→ Aim: All lines from the one with "by 960 pixels." through the one with "return wl(310 + x / 6, 390 + y / 6, .03)", and only those, are to be reproduced exactly, both ends included.

===== Records

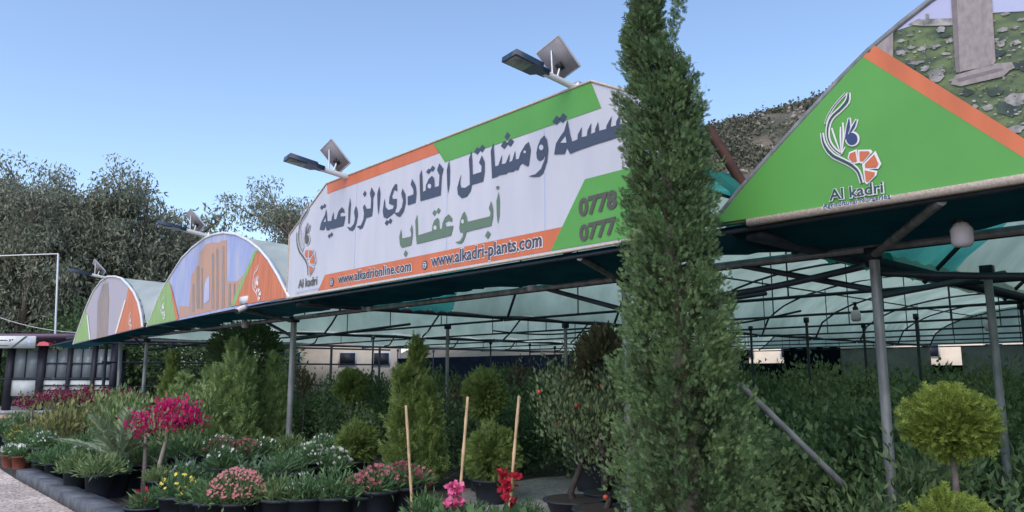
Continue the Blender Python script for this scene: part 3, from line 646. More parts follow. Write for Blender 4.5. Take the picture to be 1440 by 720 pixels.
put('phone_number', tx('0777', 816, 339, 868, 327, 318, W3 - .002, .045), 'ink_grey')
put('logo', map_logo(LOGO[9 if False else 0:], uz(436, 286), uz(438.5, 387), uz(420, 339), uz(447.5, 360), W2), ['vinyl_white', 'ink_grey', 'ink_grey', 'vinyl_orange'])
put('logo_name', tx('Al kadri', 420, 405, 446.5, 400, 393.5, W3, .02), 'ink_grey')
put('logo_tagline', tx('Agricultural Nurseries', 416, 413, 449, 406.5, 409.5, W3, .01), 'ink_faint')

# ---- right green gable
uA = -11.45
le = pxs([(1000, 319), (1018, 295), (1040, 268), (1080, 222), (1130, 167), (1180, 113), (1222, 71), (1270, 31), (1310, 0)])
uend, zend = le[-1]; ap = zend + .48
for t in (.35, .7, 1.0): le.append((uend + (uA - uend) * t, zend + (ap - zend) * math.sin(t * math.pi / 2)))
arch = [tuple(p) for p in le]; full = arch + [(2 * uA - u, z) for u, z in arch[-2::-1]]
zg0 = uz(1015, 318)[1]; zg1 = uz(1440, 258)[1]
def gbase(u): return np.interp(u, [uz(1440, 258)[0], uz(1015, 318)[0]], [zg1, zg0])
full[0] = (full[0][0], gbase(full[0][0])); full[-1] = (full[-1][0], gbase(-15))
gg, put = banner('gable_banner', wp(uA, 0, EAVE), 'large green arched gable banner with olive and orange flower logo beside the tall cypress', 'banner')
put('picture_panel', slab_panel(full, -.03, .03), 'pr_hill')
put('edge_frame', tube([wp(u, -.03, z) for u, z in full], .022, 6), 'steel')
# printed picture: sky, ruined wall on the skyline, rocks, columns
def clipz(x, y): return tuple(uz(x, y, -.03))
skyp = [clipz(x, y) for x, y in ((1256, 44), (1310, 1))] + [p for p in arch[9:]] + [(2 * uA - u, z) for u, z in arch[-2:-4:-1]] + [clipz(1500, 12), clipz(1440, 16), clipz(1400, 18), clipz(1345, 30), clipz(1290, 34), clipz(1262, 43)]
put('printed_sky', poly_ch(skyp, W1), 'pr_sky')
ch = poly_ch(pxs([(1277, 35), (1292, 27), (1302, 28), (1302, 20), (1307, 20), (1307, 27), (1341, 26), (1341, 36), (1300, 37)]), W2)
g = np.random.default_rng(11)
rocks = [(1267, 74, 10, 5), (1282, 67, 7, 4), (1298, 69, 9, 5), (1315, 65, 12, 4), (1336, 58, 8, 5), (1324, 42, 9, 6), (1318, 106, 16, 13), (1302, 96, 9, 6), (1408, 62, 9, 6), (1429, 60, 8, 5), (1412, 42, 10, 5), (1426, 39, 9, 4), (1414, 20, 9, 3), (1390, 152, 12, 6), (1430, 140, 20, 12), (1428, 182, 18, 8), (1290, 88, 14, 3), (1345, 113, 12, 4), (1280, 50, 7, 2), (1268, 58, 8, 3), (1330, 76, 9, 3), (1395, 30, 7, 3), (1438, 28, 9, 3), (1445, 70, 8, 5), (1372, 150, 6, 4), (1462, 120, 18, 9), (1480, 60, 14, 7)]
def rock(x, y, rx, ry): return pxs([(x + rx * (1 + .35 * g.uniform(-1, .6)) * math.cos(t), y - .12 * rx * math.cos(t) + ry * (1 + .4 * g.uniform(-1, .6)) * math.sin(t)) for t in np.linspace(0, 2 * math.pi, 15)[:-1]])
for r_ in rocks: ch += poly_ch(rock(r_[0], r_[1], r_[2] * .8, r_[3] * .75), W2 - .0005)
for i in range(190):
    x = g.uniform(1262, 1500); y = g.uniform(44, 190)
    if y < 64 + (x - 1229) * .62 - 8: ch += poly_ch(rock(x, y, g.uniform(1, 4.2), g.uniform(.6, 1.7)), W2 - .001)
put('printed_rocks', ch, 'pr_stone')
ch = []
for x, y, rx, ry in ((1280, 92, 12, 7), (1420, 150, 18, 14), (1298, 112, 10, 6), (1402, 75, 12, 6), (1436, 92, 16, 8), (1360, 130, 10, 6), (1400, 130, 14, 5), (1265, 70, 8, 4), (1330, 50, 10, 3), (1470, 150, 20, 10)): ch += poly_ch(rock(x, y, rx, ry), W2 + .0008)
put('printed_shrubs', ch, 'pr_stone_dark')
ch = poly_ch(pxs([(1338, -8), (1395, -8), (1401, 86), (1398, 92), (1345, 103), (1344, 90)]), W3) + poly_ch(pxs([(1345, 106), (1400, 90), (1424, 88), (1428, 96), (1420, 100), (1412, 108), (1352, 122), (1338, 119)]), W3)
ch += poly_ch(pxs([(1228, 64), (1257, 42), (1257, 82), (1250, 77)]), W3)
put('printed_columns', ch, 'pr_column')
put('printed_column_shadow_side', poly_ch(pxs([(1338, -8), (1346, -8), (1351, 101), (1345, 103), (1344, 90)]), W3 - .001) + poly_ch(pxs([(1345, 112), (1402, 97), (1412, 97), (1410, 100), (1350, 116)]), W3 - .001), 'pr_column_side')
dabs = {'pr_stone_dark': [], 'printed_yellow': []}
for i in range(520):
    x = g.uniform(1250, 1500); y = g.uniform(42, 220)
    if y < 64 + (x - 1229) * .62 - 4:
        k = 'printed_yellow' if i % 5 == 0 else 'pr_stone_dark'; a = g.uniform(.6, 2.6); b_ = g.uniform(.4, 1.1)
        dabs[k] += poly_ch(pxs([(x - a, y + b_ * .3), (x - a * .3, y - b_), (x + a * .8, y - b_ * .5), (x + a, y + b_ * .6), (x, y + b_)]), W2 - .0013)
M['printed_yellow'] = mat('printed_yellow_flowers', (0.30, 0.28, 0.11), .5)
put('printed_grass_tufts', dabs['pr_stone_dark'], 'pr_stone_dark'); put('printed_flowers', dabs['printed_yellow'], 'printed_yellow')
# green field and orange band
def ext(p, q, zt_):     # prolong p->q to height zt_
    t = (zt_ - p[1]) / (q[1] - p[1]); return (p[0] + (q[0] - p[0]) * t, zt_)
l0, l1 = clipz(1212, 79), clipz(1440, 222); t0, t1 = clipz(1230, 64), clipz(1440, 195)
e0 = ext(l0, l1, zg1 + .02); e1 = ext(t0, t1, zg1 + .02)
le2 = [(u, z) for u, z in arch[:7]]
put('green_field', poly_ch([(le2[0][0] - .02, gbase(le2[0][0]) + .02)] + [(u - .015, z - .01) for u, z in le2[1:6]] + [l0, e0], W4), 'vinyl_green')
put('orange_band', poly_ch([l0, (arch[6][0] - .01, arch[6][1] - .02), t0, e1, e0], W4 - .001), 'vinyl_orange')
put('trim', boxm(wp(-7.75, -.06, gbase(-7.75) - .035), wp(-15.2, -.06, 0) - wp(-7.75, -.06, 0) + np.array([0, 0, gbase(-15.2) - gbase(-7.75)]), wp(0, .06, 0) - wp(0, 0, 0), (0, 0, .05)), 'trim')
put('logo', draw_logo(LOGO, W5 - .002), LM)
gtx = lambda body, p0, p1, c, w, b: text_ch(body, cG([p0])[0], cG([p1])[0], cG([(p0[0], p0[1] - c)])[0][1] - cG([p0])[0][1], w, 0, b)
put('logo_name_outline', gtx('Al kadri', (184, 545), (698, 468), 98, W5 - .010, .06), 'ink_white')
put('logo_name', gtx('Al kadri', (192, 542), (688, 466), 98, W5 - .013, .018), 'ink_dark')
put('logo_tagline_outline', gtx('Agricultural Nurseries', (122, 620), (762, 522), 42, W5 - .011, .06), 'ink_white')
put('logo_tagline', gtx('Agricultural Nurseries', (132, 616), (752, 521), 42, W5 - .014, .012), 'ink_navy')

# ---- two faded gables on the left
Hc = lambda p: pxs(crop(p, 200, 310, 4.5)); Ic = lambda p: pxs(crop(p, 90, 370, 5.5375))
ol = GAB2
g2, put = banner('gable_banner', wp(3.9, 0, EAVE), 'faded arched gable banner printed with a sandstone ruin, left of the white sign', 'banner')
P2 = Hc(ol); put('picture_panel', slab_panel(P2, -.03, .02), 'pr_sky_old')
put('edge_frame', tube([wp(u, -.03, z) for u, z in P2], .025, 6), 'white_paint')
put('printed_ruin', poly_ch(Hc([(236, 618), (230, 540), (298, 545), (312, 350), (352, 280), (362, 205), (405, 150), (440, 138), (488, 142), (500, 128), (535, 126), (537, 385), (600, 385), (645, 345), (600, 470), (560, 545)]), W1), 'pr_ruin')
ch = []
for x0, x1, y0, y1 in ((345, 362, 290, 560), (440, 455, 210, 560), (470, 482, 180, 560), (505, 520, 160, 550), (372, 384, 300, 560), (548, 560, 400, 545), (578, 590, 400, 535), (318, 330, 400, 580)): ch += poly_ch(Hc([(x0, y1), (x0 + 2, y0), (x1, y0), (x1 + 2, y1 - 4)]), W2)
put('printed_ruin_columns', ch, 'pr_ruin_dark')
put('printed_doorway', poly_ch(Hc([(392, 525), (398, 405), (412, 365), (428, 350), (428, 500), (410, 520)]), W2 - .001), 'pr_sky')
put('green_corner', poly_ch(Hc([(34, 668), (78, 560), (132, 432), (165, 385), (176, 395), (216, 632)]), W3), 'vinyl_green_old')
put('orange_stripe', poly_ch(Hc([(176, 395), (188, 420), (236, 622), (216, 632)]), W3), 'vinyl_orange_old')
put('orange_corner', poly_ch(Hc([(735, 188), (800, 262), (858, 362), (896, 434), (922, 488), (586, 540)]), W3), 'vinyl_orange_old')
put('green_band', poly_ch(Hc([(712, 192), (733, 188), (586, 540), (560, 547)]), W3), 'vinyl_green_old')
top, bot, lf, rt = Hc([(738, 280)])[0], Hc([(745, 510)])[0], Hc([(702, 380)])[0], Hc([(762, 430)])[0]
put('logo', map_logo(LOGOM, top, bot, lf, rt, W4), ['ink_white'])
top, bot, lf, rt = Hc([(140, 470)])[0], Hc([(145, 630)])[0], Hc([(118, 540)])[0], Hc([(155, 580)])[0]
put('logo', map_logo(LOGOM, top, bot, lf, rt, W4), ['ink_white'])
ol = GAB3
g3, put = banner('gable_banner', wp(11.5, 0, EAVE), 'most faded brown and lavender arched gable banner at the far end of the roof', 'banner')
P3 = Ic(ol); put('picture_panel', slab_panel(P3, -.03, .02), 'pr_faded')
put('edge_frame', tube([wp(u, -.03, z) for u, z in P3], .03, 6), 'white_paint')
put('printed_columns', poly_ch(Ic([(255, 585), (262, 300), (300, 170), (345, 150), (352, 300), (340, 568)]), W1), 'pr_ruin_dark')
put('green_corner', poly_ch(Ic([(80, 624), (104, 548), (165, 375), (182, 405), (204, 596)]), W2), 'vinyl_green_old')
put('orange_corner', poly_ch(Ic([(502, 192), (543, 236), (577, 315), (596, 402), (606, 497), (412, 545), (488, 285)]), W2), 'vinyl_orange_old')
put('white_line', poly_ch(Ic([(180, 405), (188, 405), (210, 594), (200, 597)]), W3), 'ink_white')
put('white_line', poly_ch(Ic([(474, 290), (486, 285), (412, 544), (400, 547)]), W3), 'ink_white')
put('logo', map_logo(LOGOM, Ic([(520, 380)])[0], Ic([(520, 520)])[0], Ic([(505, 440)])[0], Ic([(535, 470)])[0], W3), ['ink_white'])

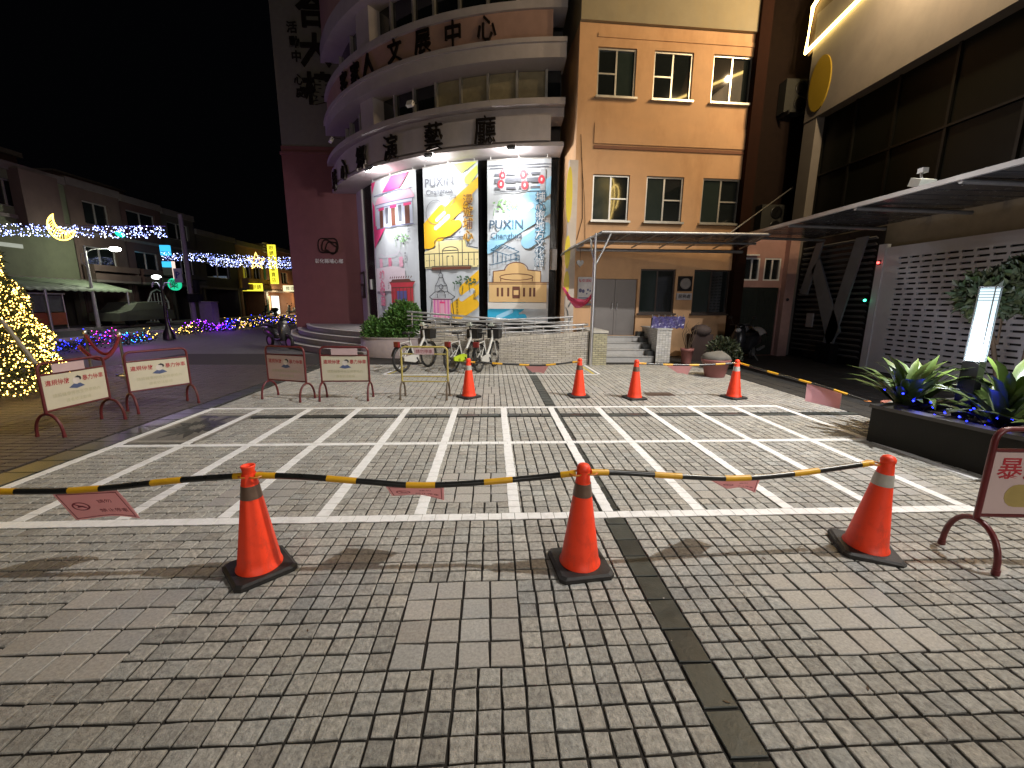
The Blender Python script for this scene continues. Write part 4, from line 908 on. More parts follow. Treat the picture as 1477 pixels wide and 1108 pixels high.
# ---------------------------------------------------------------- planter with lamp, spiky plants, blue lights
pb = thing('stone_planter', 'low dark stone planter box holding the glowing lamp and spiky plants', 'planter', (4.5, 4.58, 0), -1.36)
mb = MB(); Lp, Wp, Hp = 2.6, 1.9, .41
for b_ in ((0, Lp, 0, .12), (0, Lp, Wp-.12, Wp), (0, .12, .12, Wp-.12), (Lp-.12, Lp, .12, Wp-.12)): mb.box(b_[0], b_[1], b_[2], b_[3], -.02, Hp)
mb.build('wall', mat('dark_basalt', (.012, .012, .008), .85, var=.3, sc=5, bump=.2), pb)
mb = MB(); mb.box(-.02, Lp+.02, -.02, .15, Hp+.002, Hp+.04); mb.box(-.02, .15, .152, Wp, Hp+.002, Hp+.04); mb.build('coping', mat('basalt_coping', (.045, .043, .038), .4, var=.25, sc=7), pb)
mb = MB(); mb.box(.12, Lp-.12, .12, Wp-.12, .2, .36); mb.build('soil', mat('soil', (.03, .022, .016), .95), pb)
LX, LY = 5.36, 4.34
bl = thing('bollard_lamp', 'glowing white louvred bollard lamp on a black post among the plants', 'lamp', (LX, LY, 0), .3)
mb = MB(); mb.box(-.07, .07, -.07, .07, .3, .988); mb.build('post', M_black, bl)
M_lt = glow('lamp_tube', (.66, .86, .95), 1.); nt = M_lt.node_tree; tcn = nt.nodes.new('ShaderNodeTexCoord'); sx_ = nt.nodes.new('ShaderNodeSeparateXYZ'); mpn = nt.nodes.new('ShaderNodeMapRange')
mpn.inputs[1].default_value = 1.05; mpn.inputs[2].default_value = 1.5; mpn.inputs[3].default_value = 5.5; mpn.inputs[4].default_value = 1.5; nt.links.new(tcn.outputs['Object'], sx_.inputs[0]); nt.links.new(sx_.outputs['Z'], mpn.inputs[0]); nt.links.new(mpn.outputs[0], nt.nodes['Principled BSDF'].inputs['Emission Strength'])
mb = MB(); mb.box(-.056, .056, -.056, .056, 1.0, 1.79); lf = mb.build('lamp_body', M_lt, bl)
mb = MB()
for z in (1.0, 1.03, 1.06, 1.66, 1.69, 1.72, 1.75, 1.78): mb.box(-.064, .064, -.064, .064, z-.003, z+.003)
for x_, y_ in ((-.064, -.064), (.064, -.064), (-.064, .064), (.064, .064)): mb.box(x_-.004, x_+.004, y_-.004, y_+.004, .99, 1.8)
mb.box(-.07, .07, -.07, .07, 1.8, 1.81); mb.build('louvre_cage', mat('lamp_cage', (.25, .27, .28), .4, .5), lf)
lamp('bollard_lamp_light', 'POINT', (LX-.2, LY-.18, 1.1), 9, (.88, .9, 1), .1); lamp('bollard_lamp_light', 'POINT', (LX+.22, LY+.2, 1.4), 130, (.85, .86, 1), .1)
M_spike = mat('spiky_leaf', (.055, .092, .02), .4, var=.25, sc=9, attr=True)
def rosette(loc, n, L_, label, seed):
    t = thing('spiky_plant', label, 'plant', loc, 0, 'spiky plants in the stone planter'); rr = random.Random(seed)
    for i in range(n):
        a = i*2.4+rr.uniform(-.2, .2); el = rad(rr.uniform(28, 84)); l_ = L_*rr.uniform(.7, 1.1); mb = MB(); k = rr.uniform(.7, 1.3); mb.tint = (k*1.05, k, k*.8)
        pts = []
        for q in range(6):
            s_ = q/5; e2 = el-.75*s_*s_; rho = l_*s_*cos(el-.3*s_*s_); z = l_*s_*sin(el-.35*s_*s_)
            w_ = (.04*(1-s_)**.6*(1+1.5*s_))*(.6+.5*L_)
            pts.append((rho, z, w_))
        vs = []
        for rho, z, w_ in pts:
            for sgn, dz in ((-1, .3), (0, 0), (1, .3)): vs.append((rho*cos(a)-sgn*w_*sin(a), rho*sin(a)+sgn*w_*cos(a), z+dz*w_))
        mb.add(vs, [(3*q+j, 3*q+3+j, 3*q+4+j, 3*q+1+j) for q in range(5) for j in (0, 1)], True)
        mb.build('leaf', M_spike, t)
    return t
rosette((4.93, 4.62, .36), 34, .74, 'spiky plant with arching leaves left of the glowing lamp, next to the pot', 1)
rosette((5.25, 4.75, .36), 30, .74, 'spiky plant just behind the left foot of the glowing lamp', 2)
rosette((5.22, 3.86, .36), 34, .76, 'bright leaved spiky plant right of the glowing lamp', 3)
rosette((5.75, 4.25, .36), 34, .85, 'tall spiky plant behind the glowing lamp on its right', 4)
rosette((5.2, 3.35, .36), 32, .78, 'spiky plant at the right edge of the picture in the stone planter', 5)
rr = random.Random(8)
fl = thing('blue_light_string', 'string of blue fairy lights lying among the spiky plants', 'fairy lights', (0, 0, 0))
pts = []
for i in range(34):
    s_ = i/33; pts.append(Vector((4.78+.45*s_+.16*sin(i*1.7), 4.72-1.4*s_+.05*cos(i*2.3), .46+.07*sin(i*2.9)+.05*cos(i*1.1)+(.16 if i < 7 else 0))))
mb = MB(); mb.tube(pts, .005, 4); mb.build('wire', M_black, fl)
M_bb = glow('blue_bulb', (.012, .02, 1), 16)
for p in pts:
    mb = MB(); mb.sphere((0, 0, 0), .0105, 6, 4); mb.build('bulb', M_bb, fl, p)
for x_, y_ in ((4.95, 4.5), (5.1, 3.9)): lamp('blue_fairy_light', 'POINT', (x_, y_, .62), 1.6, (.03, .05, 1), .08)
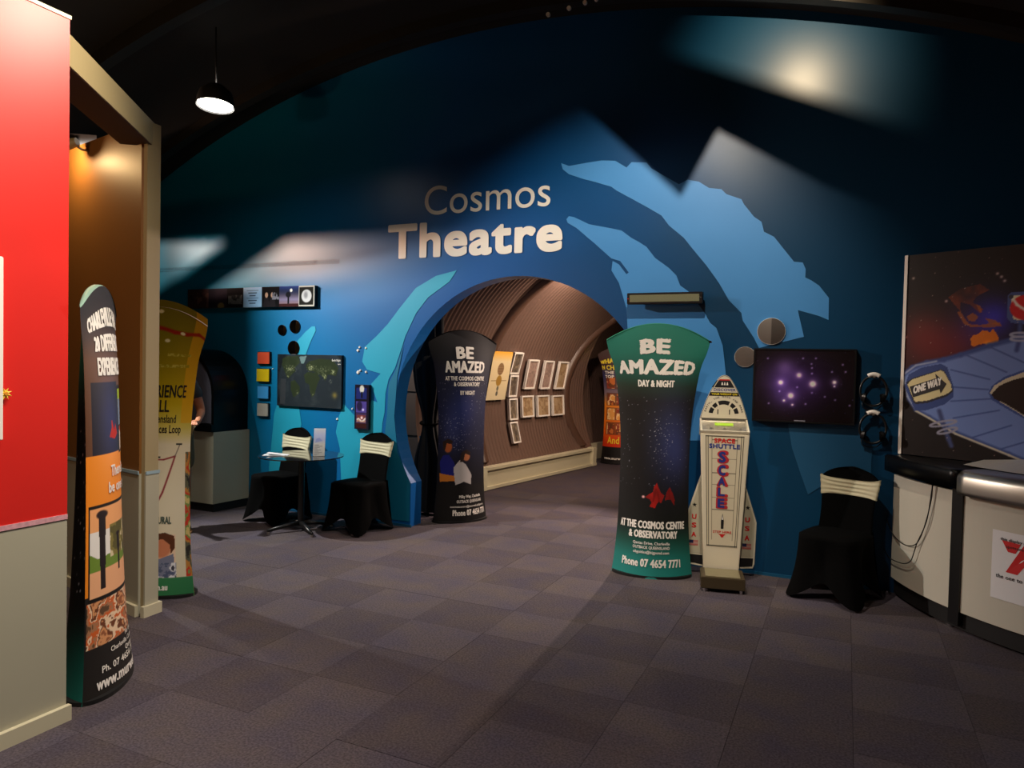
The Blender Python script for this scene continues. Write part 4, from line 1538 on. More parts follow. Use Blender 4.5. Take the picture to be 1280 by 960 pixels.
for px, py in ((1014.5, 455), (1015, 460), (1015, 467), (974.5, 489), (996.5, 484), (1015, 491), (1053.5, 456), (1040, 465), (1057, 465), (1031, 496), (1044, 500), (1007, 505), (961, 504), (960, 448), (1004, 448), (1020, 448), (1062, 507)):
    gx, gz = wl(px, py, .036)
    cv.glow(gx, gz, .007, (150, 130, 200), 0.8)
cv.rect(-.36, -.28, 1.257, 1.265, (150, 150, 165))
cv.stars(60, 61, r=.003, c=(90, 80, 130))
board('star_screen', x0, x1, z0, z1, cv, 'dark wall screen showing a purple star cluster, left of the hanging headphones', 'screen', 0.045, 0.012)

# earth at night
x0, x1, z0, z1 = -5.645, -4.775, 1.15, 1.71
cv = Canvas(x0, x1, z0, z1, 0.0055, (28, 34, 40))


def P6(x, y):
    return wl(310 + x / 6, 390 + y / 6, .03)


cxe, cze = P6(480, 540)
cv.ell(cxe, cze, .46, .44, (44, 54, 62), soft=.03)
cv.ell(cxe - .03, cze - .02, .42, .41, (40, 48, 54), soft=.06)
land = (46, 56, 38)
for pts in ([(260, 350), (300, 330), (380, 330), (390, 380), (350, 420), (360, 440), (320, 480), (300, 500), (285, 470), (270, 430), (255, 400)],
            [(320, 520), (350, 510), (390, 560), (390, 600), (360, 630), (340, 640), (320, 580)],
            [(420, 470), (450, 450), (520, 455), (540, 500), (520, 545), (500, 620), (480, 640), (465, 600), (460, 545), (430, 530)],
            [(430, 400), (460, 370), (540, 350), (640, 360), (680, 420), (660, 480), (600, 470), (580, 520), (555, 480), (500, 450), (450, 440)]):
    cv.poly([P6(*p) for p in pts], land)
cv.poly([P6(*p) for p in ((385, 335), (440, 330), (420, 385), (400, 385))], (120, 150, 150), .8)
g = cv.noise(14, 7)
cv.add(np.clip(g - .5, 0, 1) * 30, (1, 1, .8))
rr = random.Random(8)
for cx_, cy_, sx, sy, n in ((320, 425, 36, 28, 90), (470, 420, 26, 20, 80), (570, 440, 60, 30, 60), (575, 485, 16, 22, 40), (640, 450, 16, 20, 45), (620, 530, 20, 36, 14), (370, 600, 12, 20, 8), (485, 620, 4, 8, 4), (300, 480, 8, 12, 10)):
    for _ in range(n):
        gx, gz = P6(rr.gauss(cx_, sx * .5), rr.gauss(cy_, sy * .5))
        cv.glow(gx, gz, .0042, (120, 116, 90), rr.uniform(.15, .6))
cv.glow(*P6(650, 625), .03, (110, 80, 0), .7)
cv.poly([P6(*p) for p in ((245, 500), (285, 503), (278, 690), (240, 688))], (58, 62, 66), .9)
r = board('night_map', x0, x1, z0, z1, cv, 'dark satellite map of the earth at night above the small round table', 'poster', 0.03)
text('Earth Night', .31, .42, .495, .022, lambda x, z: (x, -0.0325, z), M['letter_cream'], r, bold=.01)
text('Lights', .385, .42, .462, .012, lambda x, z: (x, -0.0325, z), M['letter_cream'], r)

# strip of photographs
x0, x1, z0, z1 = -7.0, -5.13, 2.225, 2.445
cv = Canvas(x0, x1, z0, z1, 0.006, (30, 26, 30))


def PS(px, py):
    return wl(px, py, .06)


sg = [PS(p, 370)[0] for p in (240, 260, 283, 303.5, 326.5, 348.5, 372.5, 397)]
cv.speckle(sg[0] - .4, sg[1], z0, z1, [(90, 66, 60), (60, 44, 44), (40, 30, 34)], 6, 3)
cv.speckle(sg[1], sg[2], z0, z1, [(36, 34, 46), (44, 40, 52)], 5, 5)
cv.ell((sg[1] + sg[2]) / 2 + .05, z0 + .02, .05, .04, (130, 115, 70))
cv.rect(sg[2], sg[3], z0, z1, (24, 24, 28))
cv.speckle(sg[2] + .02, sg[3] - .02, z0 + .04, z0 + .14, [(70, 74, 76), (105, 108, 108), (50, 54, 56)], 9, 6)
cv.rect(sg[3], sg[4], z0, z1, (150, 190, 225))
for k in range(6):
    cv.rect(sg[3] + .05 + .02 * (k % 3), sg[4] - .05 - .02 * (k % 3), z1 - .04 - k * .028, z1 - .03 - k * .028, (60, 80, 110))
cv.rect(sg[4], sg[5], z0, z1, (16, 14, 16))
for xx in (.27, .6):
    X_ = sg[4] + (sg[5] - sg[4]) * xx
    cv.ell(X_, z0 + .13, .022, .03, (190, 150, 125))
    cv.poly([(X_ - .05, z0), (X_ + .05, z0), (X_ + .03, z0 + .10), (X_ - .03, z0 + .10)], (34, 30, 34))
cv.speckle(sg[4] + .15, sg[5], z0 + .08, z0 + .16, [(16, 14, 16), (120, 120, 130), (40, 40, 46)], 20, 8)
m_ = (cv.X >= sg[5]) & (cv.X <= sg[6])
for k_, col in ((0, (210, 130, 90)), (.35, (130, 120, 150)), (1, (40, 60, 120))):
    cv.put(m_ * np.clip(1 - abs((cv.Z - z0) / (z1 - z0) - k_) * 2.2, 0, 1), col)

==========

→ Result of this task:
The Blender Python script for this scene continues. Write part 4, from line 1538 on. More parts follow. Use Blender 4.5. Take the picture to be 1280 by 960 pixels.
for px, py in ((1014.5, 455), (1015, 460), (1015, 467), (974.5, 489), (996.5, 484), (1015, 491), (1053.5, 456), (1040, 465), (1057, 465), (1031, 496), (1044, 500), (1007, 505), (961, 504), (960, 448), (1004, 448), (1020, 448), (1062, 507)):
    gx, gz = wl(px, py, .036)
    cv.glow(gx, gz, .007, (150, 130, 200), 0.8)
cv.rect(-.36, -.28, 1.257, 1.265, (150, 150, 165))
cv.stars(60, 61, r=.003, c=(90, 80, 130))
board('star_screen', x0, x1, z0, z1, cv, 'dark wall screen showing a purple star cluster, left of the hanging headphones', 'screen', 0.045, 0.012)

# earth at night
x0, x1, z0, z1 = -5.645, -4.775, 1.15, 1.71
cv = Canvas(x0, x1, z0, z1, 0.0055, (28, 34, 40))


def P6(x, y):
    return wl(310 + x / 6, 390 + y / 6, .03)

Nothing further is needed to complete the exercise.